» **What is required**: Search the data for the word "script" and copy every line where it occurs.

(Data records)
▬▬▬▬▬▬▬▬▬▬

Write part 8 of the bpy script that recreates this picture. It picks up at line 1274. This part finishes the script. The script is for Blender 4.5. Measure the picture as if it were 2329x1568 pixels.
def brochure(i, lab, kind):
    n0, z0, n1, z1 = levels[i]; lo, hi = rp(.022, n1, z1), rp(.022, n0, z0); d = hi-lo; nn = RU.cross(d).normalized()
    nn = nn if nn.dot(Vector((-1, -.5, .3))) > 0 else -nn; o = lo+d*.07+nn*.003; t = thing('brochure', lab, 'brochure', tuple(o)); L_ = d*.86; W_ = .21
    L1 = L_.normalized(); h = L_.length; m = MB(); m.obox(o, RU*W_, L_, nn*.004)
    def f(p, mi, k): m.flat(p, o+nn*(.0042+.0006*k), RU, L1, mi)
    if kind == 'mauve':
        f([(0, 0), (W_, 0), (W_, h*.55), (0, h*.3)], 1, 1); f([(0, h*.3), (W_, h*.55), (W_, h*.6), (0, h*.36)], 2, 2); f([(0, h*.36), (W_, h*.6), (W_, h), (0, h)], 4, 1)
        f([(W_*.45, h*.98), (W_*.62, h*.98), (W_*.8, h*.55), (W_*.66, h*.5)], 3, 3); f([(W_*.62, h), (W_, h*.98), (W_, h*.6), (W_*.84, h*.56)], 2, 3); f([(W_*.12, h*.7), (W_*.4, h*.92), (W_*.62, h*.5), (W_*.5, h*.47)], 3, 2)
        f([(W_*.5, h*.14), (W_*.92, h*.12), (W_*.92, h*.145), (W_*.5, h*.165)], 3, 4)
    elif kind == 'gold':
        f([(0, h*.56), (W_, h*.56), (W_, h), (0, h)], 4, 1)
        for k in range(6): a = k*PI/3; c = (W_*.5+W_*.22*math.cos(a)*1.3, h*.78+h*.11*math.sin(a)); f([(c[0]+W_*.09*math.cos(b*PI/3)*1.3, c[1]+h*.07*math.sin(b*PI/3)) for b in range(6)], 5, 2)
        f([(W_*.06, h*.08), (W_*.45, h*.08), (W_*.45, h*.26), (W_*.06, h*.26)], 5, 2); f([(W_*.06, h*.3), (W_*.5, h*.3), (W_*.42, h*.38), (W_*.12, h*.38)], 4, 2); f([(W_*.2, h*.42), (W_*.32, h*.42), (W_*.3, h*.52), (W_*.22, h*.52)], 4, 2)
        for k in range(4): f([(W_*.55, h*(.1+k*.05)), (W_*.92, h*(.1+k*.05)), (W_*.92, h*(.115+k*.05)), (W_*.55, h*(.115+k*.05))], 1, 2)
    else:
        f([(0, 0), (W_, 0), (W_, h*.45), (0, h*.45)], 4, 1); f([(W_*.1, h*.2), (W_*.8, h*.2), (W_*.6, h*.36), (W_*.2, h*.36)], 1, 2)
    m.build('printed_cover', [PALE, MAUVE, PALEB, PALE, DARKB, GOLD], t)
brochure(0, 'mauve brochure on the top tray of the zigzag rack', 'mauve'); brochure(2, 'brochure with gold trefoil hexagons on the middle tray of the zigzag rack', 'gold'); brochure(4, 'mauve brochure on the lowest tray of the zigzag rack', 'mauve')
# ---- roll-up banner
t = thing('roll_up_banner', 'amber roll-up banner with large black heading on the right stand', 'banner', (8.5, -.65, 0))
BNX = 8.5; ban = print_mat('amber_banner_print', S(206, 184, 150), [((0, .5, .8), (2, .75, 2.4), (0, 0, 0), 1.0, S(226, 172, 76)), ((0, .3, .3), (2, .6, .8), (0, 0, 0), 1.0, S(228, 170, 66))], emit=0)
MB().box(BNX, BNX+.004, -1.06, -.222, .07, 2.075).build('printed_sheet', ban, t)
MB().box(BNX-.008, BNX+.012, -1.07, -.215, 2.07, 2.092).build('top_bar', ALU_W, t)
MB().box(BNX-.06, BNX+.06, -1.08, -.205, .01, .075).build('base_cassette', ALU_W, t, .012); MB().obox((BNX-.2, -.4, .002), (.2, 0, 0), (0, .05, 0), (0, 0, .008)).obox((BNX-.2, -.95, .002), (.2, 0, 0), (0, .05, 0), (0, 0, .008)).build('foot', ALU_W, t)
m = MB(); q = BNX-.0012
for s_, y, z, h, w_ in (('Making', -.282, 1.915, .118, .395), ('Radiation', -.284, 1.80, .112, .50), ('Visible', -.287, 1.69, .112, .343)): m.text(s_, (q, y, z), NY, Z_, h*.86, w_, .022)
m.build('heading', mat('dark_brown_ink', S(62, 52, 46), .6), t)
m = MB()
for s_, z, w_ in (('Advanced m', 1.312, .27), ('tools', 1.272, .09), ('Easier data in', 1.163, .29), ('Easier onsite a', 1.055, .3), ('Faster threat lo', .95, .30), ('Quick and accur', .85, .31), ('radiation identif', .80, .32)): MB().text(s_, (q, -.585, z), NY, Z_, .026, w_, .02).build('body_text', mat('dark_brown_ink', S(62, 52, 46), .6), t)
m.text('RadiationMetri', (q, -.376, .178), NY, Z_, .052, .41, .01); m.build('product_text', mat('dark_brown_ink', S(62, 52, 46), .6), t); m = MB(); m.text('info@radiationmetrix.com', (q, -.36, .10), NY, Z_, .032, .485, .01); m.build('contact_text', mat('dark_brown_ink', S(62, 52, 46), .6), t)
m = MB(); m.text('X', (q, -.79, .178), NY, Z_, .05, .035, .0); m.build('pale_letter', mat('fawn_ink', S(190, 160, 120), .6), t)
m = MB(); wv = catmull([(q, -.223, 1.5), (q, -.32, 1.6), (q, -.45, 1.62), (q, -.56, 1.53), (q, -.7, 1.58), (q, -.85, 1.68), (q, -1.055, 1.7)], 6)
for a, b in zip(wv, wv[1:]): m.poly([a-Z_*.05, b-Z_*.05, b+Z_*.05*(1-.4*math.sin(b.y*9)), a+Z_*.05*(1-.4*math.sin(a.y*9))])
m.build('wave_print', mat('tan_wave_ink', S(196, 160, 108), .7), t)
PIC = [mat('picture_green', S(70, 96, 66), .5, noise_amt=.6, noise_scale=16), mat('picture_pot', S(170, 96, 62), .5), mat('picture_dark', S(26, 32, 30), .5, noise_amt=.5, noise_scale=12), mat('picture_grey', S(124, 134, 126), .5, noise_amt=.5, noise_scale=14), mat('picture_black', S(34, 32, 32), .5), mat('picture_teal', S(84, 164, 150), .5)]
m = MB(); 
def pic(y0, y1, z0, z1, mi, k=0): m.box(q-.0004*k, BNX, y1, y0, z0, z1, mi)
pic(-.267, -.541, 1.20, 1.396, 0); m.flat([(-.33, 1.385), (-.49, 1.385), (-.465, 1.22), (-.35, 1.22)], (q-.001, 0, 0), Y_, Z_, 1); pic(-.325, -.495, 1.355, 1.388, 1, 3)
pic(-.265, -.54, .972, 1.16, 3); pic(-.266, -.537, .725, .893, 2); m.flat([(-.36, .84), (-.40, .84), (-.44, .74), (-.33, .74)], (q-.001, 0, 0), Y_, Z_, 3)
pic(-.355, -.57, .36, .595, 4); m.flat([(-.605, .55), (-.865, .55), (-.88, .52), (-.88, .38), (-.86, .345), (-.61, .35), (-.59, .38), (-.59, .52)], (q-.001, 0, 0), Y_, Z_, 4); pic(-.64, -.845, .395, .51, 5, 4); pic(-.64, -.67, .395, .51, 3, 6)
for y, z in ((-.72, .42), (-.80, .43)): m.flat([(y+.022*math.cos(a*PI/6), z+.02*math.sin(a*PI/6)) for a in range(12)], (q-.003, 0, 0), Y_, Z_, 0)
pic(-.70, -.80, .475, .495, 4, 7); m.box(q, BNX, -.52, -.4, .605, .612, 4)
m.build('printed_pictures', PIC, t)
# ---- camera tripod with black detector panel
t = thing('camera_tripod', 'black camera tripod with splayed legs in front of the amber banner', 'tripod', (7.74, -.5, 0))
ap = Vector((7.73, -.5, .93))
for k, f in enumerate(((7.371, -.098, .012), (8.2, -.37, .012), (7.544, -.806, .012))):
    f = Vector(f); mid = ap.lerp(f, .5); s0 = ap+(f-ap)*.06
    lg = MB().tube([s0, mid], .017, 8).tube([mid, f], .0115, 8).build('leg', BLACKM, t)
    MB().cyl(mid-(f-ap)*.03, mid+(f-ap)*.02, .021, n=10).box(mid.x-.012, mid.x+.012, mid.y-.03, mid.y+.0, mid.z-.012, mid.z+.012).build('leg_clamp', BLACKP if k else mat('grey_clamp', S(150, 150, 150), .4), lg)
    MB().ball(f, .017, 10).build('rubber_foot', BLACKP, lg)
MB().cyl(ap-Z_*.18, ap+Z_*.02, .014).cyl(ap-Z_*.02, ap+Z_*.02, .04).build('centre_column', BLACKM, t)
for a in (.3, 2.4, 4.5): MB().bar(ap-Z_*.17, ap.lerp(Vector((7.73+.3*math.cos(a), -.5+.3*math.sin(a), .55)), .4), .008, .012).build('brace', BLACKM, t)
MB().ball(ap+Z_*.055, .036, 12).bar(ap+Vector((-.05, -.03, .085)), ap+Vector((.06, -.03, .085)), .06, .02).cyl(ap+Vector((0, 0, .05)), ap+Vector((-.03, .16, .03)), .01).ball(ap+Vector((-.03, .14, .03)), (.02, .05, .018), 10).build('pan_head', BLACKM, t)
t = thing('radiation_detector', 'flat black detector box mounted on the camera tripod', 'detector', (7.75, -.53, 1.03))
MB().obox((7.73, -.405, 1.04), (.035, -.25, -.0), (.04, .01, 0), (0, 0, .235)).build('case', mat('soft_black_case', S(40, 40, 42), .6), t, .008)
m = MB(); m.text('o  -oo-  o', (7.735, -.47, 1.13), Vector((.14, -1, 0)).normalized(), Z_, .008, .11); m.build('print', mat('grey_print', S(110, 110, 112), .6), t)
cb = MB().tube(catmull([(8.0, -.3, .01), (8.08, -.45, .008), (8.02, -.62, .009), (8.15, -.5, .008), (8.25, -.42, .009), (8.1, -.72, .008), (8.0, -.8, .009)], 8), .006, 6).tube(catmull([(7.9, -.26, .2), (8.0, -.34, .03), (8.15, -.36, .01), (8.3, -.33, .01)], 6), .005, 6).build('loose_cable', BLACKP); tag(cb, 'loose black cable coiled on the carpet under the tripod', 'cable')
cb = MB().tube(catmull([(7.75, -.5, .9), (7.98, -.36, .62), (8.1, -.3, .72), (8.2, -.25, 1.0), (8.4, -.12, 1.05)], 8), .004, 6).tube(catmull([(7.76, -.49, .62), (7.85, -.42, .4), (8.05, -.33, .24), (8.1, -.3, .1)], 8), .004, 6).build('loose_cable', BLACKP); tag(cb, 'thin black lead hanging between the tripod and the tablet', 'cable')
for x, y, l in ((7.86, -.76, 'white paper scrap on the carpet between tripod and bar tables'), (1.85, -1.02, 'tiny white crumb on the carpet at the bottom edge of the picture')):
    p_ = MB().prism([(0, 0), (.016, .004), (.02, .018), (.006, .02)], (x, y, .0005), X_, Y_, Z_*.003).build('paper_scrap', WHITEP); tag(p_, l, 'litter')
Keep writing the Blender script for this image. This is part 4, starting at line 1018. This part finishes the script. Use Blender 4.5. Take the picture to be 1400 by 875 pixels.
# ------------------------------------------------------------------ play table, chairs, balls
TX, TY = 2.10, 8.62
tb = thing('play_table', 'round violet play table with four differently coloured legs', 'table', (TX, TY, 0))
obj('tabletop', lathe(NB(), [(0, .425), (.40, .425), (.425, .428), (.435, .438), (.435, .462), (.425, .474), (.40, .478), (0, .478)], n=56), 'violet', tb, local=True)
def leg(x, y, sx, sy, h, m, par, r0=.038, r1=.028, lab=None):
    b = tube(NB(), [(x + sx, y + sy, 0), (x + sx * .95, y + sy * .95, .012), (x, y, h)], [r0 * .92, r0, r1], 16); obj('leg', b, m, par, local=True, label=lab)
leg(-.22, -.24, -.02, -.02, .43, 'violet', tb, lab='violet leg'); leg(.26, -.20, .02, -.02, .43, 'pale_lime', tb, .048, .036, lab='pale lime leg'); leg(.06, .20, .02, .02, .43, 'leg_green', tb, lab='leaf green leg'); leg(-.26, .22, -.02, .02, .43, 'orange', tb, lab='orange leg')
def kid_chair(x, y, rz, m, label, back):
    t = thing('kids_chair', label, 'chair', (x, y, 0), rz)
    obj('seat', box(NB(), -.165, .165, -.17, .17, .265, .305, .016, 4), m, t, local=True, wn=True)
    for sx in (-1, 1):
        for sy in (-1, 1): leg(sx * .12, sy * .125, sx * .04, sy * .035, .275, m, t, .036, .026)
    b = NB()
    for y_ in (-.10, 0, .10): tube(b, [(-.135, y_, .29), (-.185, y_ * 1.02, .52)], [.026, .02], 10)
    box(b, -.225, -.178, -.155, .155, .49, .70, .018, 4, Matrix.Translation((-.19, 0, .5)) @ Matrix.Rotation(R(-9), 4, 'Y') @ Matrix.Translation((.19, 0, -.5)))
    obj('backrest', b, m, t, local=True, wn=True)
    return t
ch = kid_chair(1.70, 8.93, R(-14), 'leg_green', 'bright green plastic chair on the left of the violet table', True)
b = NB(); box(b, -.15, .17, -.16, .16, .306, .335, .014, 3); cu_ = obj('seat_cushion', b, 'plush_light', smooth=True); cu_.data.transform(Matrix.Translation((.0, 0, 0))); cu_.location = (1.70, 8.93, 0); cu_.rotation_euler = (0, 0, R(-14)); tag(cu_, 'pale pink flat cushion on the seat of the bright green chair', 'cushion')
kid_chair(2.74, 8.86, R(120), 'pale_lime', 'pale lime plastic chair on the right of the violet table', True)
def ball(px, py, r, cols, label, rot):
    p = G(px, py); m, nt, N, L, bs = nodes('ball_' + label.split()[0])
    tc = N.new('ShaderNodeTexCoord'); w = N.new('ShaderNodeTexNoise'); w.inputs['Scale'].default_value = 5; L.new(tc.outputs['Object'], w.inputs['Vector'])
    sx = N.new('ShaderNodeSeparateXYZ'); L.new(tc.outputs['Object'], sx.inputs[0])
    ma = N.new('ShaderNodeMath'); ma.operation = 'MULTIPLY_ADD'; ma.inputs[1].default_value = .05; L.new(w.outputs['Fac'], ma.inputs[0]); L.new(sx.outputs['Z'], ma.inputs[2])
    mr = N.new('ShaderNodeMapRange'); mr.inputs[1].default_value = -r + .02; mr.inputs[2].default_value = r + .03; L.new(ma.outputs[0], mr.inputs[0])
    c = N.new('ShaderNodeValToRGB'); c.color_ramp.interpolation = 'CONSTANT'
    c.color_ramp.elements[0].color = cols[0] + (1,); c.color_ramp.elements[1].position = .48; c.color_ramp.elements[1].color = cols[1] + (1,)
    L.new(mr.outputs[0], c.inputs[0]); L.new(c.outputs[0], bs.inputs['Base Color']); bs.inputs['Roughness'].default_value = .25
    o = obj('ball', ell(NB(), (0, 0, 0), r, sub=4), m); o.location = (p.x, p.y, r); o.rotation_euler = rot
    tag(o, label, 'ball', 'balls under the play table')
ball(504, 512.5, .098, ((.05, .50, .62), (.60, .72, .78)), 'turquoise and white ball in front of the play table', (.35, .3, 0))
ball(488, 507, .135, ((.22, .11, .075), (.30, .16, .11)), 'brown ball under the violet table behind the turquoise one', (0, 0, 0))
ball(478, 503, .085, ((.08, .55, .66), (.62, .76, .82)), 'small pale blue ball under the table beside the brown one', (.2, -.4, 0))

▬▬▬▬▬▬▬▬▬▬

» **Output**:
Write part 8 of the bpy script that recreates this picture. It picks up at line 1274. This part finishes the script. The script is for Blender 4.5. Measure the picture as if it were 2329x1568 pixels.
Keep writing the Blender script for this image. This is part 4, starting at line 1018. This part finishes the script. Use Blender 4.5. Take the picture to be 1400 by 875 pixels.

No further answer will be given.